Renault s'est engagé à concentrer en France les activités industrielles liées à ses voitures électriques. Le constructeur a regroupé toutes ses activités autour des voitures électriques dans Ampere, une nouvelle filiale officiellement lancée en novembre 2023.
Renault Ampere affiche l'ambition de produire 400.000 véhicules électriques par an d'ici 2025 en France. L'objectif de la France est de pouvoir produire sur son sol, à l'horizon 2030, près de deux millions de véhicules électriques et hybrides.

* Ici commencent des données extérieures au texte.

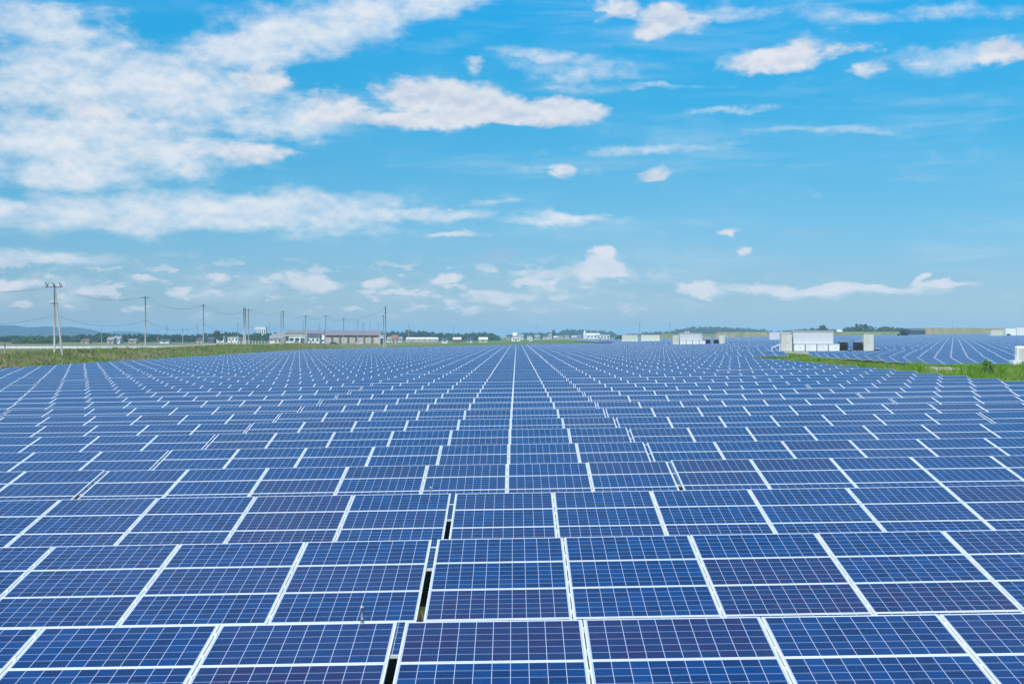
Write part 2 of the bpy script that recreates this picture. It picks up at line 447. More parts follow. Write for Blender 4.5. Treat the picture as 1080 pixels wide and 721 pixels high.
ground = mb.obj('ground', M_ground, smooth=True)
tag(ground, kind='structure')

# ------------------------------------------------------------------ solar panel tables
TILT = R(9.0); CT, ST = math.cos(TILT), math.sin(TILT)
MW, MH, PW, PH = 1.652, 0.996, 1.665, 1.01
NX, NY = 7, 4
TW = NX*PW; TH = NY*PH
PITCH = 5.45; D0 = 13.32; RIDGE = 1.24
LOWZ = RIDGE - TH*ST
def plane(x, s, n=0.0):        # table-local point: x across, s up the slope from the low edge, n off the glass
    return Vector((x, -TH*CT + s*CT - n*ST, LOWZ + s*ST + n*CT))
TM = Matrix(((1, 0, 0, 0), (0, CT, -ST, -TH*CT), (0, ST, CT, LOWZ), (0, 0, 0, 1)))

# module: laminate, and frame as its sub-part
mb = MB(); hw, hh = MW/2, MH/2
fw = 0.016
mb.face([(-hw+fw, -hh+fw, -.0015), (hw-fw, -hh+fw, -.0015), (hw-fw, hh-fw, -.0015), (-hw+fw, hh-fw, -.0015)], 0, [(0.004, 0.006), (.996, 0.006), (.996, .994), (0.004, .994)])
mb.face([(-hw+fw, hh-fw, -.007), (hw-fw, hh-fw, -.007), (hw-fw, -hh+fw, -.007), (-hw+fw, -hh+fw, -.007)], 1)
me_mod = mb.mesh('solar_module', [M_cell, M_back])
mb = MB()
mb.box(-hw, hw, -hh, -hh+fw, -.035, 0.0); mb.box(-hw, hw, hh-fw, hh, -.035, 0.0)
mb.box(-hw, -hw+fw, -hh+fw, hh-fw, -.035, 0.0); mb.box(hw-fw, hw, -hh+fw, hh-fw, -.035, 0.0)
me_frame = mb.mesh('frame', M_alu)
# module and frame in one mesh for rows farther back
mb2 = MB(); 
mb2.face([(-hw+fw, -hh+fw, -.0015), (hw-fw, -hh+fw, -.0015), (hw-fw, hh-fw, -.0015), (-hw+fw, hh-fw, -.0015)], 0, [(0.004, 0.006), (.996, 0.006), (.996, .994), (0.004, .994)])
for a in ((-hw, hw, -hh, -hh+fw), (-hw, hw, hh-fw, hh), (-hw, -hw+fw, -hh+fw, hh-fw), (hw-fw, hw, -hh+fw, hh-fw)): mb2.box(*a, -.035, 0.0, 1)
me_mod1 = mb2.mesh('solar_module', [M_cell, M_alu])

def post_mesh(s):
    m2 = MB(); p = plane(0, s, -0.16)
    m2.box(-.04, .04, p.y-.03, p.y+.03, -0.5, p.z); return m2.mesh('post', M_galv)
me_post_f = post_mesh(0.75); me_post_b = post_mesh(3.25)
def rafter_mesh():
    m2 = MB(); m2.box(-.03, .03, 0.12, TH-.12, -.17, -.085, 0, TM); return m2.mesh('rafter', M_galv)
me_rafter = rafter_mesh()
def rail_mesh(s):
    m2 = MB(); m2.box(-TW/2+.02, TW/2-.02, s-.022, s+.022, -.083, -.037, 0, TM); [m2.box(-TW/2+i*PW-.02, -TW/2+i*PW+.02, s-.02, s+.02, .0015, .005, 0, TM) or m2.box(-TW/2+i*PW-.006, -TW/2+i*PW+.006, s-.02, s+.02, -.036, .001, 0, TM) for i in range(1, NX)]; return m2.mesh('rail', M_alu)
me_rail = [rail_mesh(k*PH + o_) for k in range(4) for o_ in (0.22, 0.77)]
PX = [-4.6, -1.55, 1.55, 4.6]
mb = MB()
for x in PX:
    for s_ in (0.75, 3.25):
        p = plane(x, s_, -0.16); mb.box(x-.04, x+.04, p.y-.03, p.y+.03, -0.5, p.z)
    mb.box(x-.03, x+.03, 0.12, TH-.12, -.17, -.085, 0, TM)
for s_ in (.22, .77, 1.23, 1.78, 2.24, 2.79, 3.25, 3.80): mb.box(-TW/2+.02, TW/2-.02, s_-.022, s_+.022, -.083, -.037, 0, TM)
me_support = mb.mesh('support_frame', M_galv)

def slab(m2, M, ground_legs=True):
    a, b_ = TW/2-.01, TH-.01
    def P_(x, s, n=0.0): return M @ plane(x, s, n)
    m2.face([P_(-a, .01), P_(a, .01), P_(a, b_), P_(-a, b_)], 0, [(0, 0), (NX, 0), (NX, NY), (0, NY)])
    m2.face([P_(-a, .01, -.035), P_(-a, b_, -.035), P_(a, b_, -.035), P_(a, .01, -.035)], 1)
    m2.face([P_(-a, .01, -.035), P_(a, .01, -.035), P_(a, .01), P_(-a, .01)], 1)
    m2.face([P_(a, .01, -.035), P_(a, b_, -.035), P_(a, b_), P_(a, .01)], 1)
    m2.face([P_(-a, b_, -.035), P_(-a, .01, -.035), P_(-a, .01), P_(-a, b_)], 1)
    m2.face([P_(a, b_, -.035), P_(-a, b_, -.035), P_(-a, b_), P_(a, b_)], 1)
    if ground_legs:
        for x in PX:
            for s_ in (0.75, 3.25):
                p = plane(x, s_, -.036)
                c8 = [M @ Vector((x+ax, p.y+ay, zz)) for zz in (-.4, p.z) for ay in (-.03, .03) for ax in (-.04, .04)]
                for f in ((0, 1, 5, 4), (2, 6, 7, 3), (0, 4, 6, 2), (1, 3, 7, 5)): m2.face([c8[i] for i in f], 1)
mb = MB(); slab(mb, Matrix.Identity(4), False); me_slab = mb.mesh('panel_array', [M_slab, M_alu])

# where every table stands: (centre x, ridge y, row, block)
stations_clear = [(44, 66, 203, 262), (45, 68, 388, 458), (44, 73, 605, 698), (205, 275, 686, 704), (80, 112, 640, 655)]
tables = []
def proj(x, y): return 545 + 1500*x/y
nrow = 1+int((477-D0)/PITCH)
for n in range(nrow):
    D = D0 + PITCH*n
    off = -0.62 if n < 3 else 1.94
    for k in range(-14, 12):
        e0 = (off + 7.06*k)*1.66; e1 = e0 + TW
        if n >= 3:
            lo = -55.5 if D < 388 else lerp(-55.5, 0, (D-388)/95)
            hi = 26.8 if D < 200 else 38.6
            if e0 < lo-.5 or e1 > hi+.3: continue
        tables.append(((e0+e1)/2, D, n, 'main'))
rr0 = 143.3
for n in range(170):
    D = rr0 + PITCH*n
    x = 40.3 if n % 1 == 0 else 0
    if D > 260: x = 40.3
    while x < 430:
        e0, e1 = x, x+TW
        x += 11.72
        if any(e1 > a and e0 < (min(b_, .2513*D) if c_ == 203 else b_) and D > c_ and D-TH < d_ for a, b_, c_, d_ in stations_clear): continue
        if n < 2 and e1 > 90: continue
        tables.append(((e0+e1)/2, D, n, 'right'))
def inview(t):
    x, y = t[0], t[1]
    a = proj(x-TW/2, y-4 if x < 0 else y); b_ = proj(x+TW/2, y if x < 0 else y-4)
    lo = min(proj(x-TW/2, y), proj(x-TW/2, y-3.9)); hi = max(proj(x+TW/2, y), proj(x+TW/2, y-3.9))
    return hi > 1 and lo < 1079, lo < 1079+260 and hi > -260
vis, rest = [], []
for t_ in tables:
    a, b_ = inview(t_)
    if a: vis.append(t_)
    elif b_: rest.append(t_)
vis.sort(key=lambda t: t[1])
N_IND = 292
ind = vis[:N_IND]; rest += vis[N_IND:]

ones = ['', 'first', 'second', 'third', 'fourth', 'fifth', 'sixth', 'seventh', 'eighth', 'ninth', 'tenth', 'eleventh', 'twelfth', 'thirteenth', 'fourteenth', 'fifteenth', 'sixteenth', 'seventeenth', 'eighteenth', 'nineteenth']
def ordinal(n):
    if n < 20: return ones[n]
    tn = {2: ('twenty', 'twentieth'), 3: ('thirty', 'thirtieth'), 4: ('forty', 'fortieth'), 5: ('fifty', 'fiftieth')}[n//10]
    return tn[1] if n % 10 == 0 else tn[0] + '-' + ones[n % 10]
bykey = {}
for t_ in ind: bykey.setdefault((t_[3], t_[2]), []).append(t_)
for v_ in bykey.values(): v_.sort(key=lambda t: t[0])
def table_label(t):
    row = bykey[(t[3], t[2])]; i = row.index(t); n = len(row)
    if t[3] == 'main':
        if t[2] == 0: where = ['large nearest table of blue solar panels left of the dark gap', 'large nearest table of blue solar panels right of the dark gap'][min(i, 1)]; return where
        rw = ordinal(t[2]+1) + ' row back'
        ps = 'leftmost in view' if i == 0 else ('rightmost in view' if i == n-1 else ordinal(i+1)+' from the left')
        return 'blue solar panel table, ' + rw + ', ' + ps
    rw = ordinal(t[2]+1) + ' row there'
    ps = 'leftmost' if i == 0 else ('rightmost in view' if i == n-1 else ordinal(i+1)+' from the left')
    return 'solar panel table behind the grass strip, ' + rw + ', ' + ps

def tjit(t):
    r_ = random.Random(hash((round(t[0]*7), round(t[1]*3))))
    return r_.uniform(-.026, .026), r_.uniform(-.0022, .0022), r_
for t_ in ind:
    x, D, n, blk = t_
    dzj, daj, r_ = tjit(t_)
    if n == 0 and blk == 'main': dzj = 0.0
    sl = (gz(x+4, D-2)-gz(x-4, D-2))/8
    e = empty('solar_panel_table', (x, D, gz(x, D-2)+dzj), 0, -math.atan(sl)+daj)
    tag(e, table_label(t_), 'solar panel table', 'rows of blue solar panel tables')
    lod = 0 if (blk == 'main' and n < 5) else (1 if D < 112 else 2)
    if lod < 2:
        for j in range(NY):
            for i in range(NX):
                p = plane(-TW/2 + PW*(i+.5), PH*(j+.5))
                o = link('solar_module', me_mod if lod == 0 else me_mod1, e, p, (TILT + r_.uniform(-.0022, .0022), r_.uniform(-.0016, .0016), 0))
                if lod == 0: link('frame', me_frame, o)
    else:
        link('panel_array', me_slab, e)
    if lod == 0:
        for x_ in PX:
            link('post', me_post_f, e, (x_, 0, 0)); link('post', me_post_b, e, (x_, 0, 0)); link('rafter', me_rafter, e, (x_, 0, 0))
        for mr_ in me_rail: link('rail', mr_, e)
    else: link('support_frame', me_support, e)
    # little capped pipes fixed to two ridges
    for (px, py, hgt) in ((384.5, 13.32, .165), (455.6, 24.22, .12)):
        if blk == 'main' and abs(D-py) < .1:
            xx = (px-545)/1500*D
            if abs(xx-x) < TW/2:
                pb = plane(xx-x, TH-.012, 0)
                m2 = MB(); m2.tube([(0, 0, -.03), (0, 0, hgt-.02)], .012, 12)
                m2.tube([(0, 0, -.02), (0, 0, .035)], .019, 12); m2.tube([(0, 0, hgt-.02), (0, 0, hgt-.004), (0, 0, hgt)], [.017, .017, .010], 12)
                o = m2.obj('capped_pipe', M_grey, e, True); o.location = pb
mb = MB()
for t_ in rest:
    x, D, n, blk = t_
    dzj, daj, r_ = tjit(t_)
    sl = (gz(x+4, D-2)-gz(x-4, D-2))/8
    M = Matrix.Translation((x, D, gz(x, D-2)+dzj)) @ Matrix.Rotation(-math.atan(sl)+daj, 4, 'Y')
    slab(mb, M, D < 160)
o = mb.obj('solar_panel_rows', [M_slab, M_alu])
tag(o, 'countless far rows of blue solar panels fading toward the horizon', 'solar panels', None, 'stuff')

# ------------------------------------------------------------------ small builders
def vpt(px, D): return (px-545)/1500*D
def zpt(py, D): return CAMZ - (py-354.6)/1500*D

def box_obj(name, x0, x1, y0, y1, z0, z1, mat, parent, bev=0.0):
    m2 = MB(); m2.box(x0, x1, y0, y1, z0, z1)
    o = m2.obj(name, mat, parent)
    if bev:
        md = o.modifiers.new('bevel', 'BEVEL'); md.width = bev; md.segments = 2
    return o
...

Pour y arriver, tous les éléments liés à la chaîne de valeur de la voiture électrique doivent donc s'installer en France.
Le temps presse pour la Vallée de la batterie. "Ce qu'attendent les fabricants de voiture, que ce soit Stellantis, Renault ou les clients qu'il peut y avoir ailleurs en Europe, les grandes marques allemandes par exemple, c'est une production qui doit être effective et à un stade industriel dès 2025. Donc, il faut aller très vite", reconnaît M. Pitollet.

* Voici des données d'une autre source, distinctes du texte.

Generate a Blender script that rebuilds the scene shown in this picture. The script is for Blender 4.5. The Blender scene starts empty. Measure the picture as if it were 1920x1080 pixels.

Le patron de Nord France Invest qualifie sa région comme "déjà effectivement le coeur du secteur électrique en France" et ayant l'ambition de devenir "un des points centraux sur le véhicule électrique en Europe".
Outre des atouts tel que la disponibilité de terrains et le réseau électrique, il compte aussi sur l'accès à une main-d'oeuvre qualifiée pour attirer plus d'investissements, citant une alliance que les Hauts-de-France vont créer pour former dans les années prochaines 20.000 personnes aux métiers de la batterie.
L'Université d'Artois, implantée en différents points de la région, a ouvert en septembre une nouvelle école pour "former des ingénieurs de l'avenir dans un monde plus électrifié". Des étudiants sont déjà en apprentissage dans l'usine Minth-Renault.
"Nous les mettons en situation de milieu industriel où ils se rendent compte de la réalité de la dimension de la technologie actuelle", explique Gabriel Velu, vice-president du conseil d'administration de l'université. "La France a pris son virage dans l'électricité un peu tard et donc elle a besoin aussi des autres pour rattraper son retard."
Pour la région Hauts-de-France qui mise sur l'électricité pour sa réindustrialisation verte, la construction d'une "Vallée de la batterie" en quelques années marque un essor vers la transition.
Ca "nous permet de penser les équipements, la production locale de pièces pour le véhicule, mais aussi toutes les questions de l'approvisionnement, du recyclage et éventuellement du démantèlement et de la valorisation des déchets", indique Olivier Gacquerre, le maire de Béthune, ville située à une dizaine de kilomètres de Ruitz.